The Basics for First-Time Investors

The Basics for First-Time Investors

by Anthony Teles
Jobs People Do | JobsPeopleDo.com

If you have never invested a single dollar and have no clue whatsoever how to go about it, then this article is for you. Investing creates positive long-term habits. Even if you are just putting a few dollars away, the habit of abstaining from unnecessary expenses and saving instead can make a huge difference. There are numerous factors to consider, but you can start immediately.

Tangerine and President’s Choice offer simplified banking without the fees imposed by major banks. It is easy to create a no-fee chequing account, and from there open a savings account. Funds can easily be transferred between the two, with the latter providing a small interest paid monthly. That small amount can add up to a substantial yield in the long-term, but more importantly, it encourages regular saving of your income.

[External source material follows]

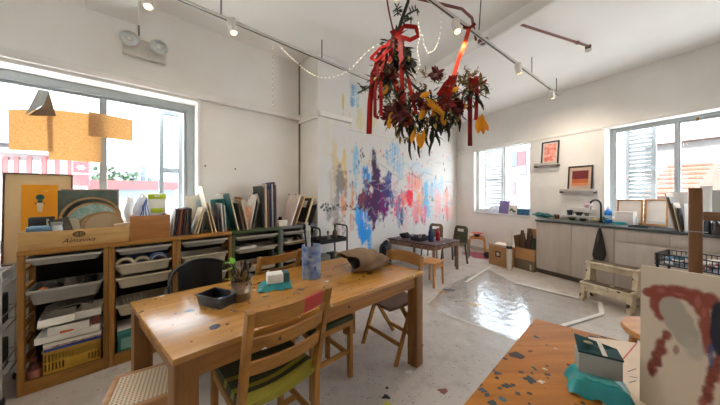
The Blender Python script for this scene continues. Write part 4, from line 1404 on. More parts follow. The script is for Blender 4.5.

The next step is to do more with your savings. You can set up an appointment with a financial advisor at your local bank to ask questions. The stock market is a popular but risky choice. It can be approached by selecting companies you already know and whose products you already use. Larger corporations are a safe way to get started without taking on any massive risk. However, this approach is not serious investing.

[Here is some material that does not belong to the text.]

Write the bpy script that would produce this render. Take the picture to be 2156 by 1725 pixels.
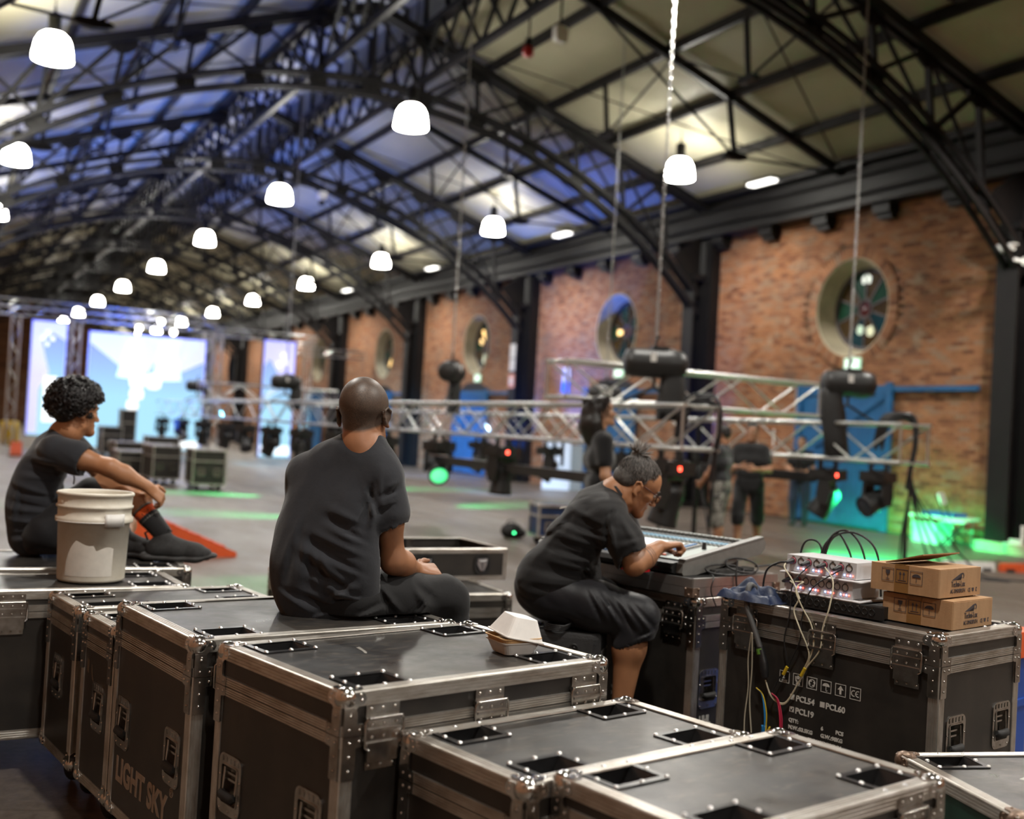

For serious and larger investments, you have to first determine how long you want to put the money away for. Perhaps you plan to use the funds to buy a car in five years, to purchase a house in a decade, or for retirement. Investments that offer higher interest are better for the long-term as the amount will likely fluctuate. If you are not prepared to set it aside long enough, you could end up losing money. This risk can be mitigated through mutual funds.

Allan Small, the senior investment advisor at DWM Securities, describes mutual funds as a “basket of investments.” A mutual fund manager determines where these numerous investments go. Their expertise makes them generally safe as an investment as long as you are able to set the money aside long enough. These investments are diversified by an advisor to ensure you will get the most out of your money.

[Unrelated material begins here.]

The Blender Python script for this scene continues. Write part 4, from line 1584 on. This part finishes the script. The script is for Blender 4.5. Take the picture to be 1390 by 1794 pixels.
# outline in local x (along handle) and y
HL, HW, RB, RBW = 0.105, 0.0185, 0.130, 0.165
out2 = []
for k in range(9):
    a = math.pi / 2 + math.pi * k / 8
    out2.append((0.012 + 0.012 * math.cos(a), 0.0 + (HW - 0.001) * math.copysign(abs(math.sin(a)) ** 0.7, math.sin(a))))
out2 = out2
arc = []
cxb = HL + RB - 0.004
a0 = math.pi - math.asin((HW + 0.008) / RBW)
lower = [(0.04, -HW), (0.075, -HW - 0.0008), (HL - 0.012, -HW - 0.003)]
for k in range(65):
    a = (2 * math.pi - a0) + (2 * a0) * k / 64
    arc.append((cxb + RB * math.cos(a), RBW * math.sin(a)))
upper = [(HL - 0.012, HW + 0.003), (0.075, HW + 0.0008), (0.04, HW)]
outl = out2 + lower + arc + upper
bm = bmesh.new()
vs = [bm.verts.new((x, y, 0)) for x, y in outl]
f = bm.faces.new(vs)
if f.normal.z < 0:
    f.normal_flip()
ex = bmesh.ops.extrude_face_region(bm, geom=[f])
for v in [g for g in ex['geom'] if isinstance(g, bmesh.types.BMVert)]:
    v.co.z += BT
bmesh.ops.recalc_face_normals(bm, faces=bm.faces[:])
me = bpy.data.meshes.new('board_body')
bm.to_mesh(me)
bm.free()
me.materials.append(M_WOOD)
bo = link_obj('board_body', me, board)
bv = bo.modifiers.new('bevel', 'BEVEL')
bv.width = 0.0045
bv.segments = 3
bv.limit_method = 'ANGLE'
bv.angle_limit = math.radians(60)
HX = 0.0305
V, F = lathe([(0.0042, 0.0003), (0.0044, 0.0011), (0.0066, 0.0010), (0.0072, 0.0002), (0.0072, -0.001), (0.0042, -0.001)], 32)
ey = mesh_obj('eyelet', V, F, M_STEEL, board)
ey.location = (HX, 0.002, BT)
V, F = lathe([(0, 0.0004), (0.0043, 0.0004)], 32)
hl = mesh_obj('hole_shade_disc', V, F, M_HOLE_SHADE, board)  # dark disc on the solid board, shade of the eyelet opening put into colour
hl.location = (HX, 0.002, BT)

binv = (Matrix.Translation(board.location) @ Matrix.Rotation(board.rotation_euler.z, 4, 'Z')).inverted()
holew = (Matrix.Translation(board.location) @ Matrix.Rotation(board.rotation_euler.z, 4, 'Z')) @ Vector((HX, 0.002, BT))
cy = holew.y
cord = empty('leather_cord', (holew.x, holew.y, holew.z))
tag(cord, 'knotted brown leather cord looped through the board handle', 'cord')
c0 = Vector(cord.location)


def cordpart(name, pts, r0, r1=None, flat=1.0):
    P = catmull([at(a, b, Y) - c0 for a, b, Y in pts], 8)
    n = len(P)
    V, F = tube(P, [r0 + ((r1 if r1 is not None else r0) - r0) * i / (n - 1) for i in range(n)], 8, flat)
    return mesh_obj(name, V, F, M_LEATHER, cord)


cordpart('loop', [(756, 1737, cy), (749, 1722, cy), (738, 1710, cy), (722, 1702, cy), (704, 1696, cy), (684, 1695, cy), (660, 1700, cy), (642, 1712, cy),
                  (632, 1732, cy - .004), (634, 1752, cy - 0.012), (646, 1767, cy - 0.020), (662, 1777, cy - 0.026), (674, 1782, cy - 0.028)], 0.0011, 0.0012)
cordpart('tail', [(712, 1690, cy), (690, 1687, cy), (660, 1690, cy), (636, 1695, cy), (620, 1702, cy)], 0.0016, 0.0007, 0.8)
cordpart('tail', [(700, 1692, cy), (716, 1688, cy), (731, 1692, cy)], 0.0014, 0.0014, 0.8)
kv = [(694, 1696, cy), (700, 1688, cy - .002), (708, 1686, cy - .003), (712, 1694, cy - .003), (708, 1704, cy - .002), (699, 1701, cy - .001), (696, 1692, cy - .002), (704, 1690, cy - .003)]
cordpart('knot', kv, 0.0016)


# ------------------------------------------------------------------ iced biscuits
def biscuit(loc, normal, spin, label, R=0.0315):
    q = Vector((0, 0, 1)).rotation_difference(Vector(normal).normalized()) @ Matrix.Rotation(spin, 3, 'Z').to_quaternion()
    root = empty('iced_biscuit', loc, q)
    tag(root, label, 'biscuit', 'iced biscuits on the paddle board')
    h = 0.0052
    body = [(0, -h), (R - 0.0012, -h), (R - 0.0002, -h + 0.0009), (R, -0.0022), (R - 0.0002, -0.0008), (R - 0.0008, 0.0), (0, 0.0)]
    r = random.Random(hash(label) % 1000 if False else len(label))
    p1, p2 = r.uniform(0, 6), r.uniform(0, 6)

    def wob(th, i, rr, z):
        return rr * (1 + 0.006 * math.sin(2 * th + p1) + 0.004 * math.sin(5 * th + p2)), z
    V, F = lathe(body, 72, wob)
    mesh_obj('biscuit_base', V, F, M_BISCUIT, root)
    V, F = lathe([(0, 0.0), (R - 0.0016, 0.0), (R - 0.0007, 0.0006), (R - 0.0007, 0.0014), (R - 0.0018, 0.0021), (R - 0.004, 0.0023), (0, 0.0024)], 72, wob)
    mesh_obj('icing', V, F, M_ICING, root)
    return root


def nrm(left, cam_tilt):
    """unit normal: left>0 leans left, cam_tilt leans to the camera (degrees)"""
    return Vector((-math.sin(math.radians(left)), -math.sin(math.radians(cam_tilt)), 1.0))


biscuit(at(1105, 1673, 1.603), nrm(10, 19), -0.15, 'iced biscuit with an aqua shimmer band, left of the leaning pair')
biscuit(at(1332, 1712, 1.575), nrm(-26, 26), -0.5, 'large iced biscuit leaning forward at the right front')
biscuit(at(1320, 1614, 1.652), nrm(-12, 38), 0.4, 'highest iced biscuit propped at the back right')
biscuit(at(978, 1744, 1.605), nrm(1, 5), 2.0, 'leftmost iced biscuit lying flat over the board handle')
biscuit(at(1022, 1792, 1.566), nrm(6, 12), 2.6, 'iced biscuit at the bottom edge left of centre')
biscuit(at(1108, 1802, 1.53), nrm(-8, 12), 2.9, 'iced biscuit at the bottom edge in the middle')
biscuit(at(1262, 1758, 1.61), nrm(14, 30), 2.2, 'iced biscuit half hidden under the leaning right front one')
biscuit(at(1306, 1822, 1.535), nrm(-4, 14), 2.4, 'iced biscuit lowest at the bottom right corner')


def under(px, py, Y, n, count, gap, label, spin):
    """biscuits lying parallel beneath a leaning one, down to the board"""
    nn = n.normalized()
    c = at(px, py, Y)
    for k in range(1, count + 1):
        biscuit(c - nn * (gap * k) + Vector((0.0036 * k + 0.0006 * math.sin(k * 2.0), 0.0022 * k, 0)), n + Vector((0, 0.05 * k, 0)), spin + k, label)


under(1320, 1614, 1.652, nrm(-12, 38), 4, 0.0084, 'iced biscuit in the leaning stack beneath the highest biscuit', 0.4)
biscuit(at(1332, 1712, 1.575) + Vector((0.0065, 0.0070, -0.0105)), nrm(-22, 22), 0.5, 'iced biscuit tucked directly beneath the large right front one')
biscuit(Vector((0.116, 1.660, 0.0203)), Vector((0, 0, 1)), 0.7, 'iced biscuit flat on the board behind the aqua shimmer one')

Guaranteed Investment Certificates, or GICs, are provided by trust companies and banks. They offer a lower rate of return, but this rate is guaranteed. However, that return can only be attained by locking your money into the investment for a specific period of time. Withdrawing funds before the agreed upon time results in no interest whatsoever. Conversely, exchange-traded funds, or ETFs, are not actively managed. These are a basket of assets that trade much like stocks, meaning their values change throughout the day.

There are many experienced financial advisors. On the other hand, robo advisors are becoming an increasingly popular option. These automated investment services cost less, which results in more savings over time. If you are comfortable with your funds fluctuating but likely going up in the long term, robo advisors are a good choice for a better rate of return. If you have a larger amount to invest, a human advisor is the safer approach.

These investments can be done through Tax-Free Savings Accounts or Registered Retirement Savings Plans. The former gives you tax-free interest, while the latter lets you reduce your taxable income by storing some of it away in investments. TFSAs are ideal for young, low-income earners. RRSPs only require you to pay tax when you withdraw the funds, making them perfect for retirement or when you are not working.

There are many options for investing your money, and it can appear overwhelming. Start by getting the most of your bank with a high-interest savings account. From there, look into mutual funds and investments that will reward you in the long term. With so many options readily available with many professionals willing to help, the worst investing mistake you can make is not investing at all.